PETER PARKS/AFP/Getty Images

The second successful day of rescue operations to free a Thai soccer team trapped in a cave for two weeks ended on Monday. Eight boys have been rescued thus far, leaving four and the team’s coach in the cave.

A day before the rescue operation began, PayPal founder Elon Musk tweeted that he was building a “tiny, kid-sized submarine.”

Engineers from three of Musk’s companies—SpaceX, Tesla, and Boring Company—were planning on traveling to Thailand to assist with “location tracking, water pumping, or battery power,” but their trip was cancelled when rescue operations began on Sunday.

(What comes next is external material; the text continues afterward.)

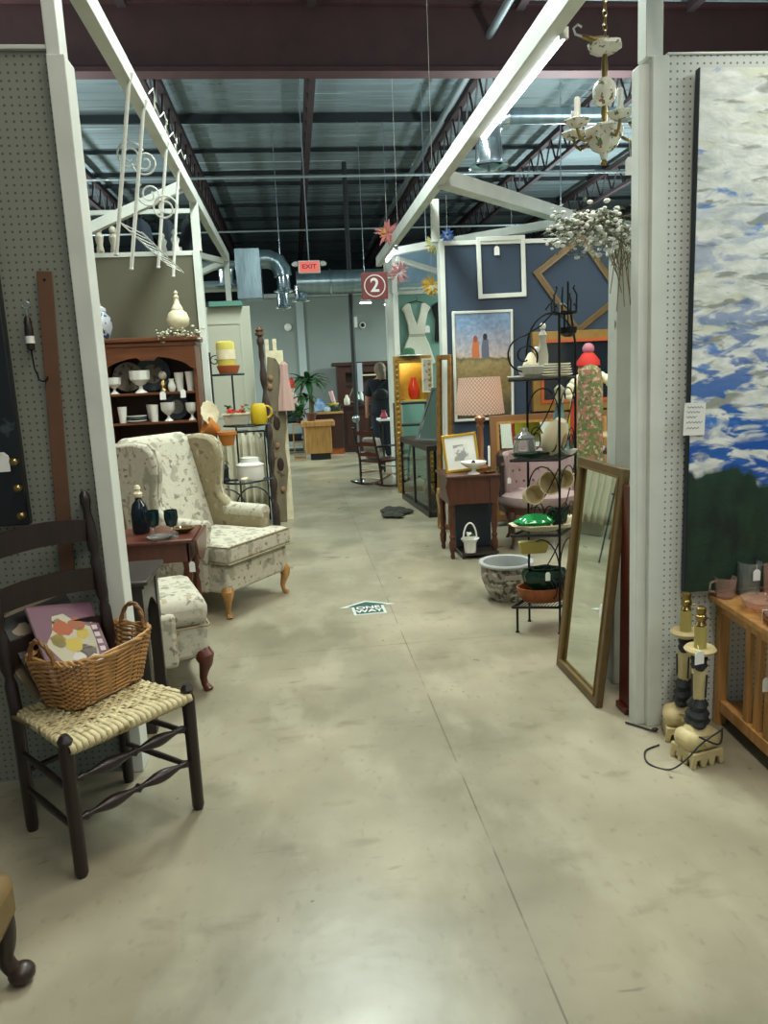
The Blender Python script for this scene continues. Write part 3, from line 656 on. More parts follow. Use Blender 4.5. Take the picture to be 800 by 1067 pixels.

The impulse to help is good, but what Musk and his engineers can actually do in this situation is unclear. “With all due respect to Mr. Musk, I am not sure that he or his engineers have a real good handle on exactly what they’re dealing with in this particular situation,” Anmar Mirza of the National Speleological Society’s National Cave Rescue Commission told Slate. “The teams working are already doing as much pumping as can feasibly be done in there. They have enough pumping power.” Other experts have cast doubt on the submarine’s ability to withstand water pressure or “survive being swept or banged against the rough surface of the cave system.”

It’s hard to imagine that the Thai government would risk the lives of these boys on a prototype submarine that had been invented days earlier. Though its mission is risky, it has placed its trust in expert divers and so far it has been successful. For now it’s hard not to see the mini-submarine as anything more than a publicity stunt.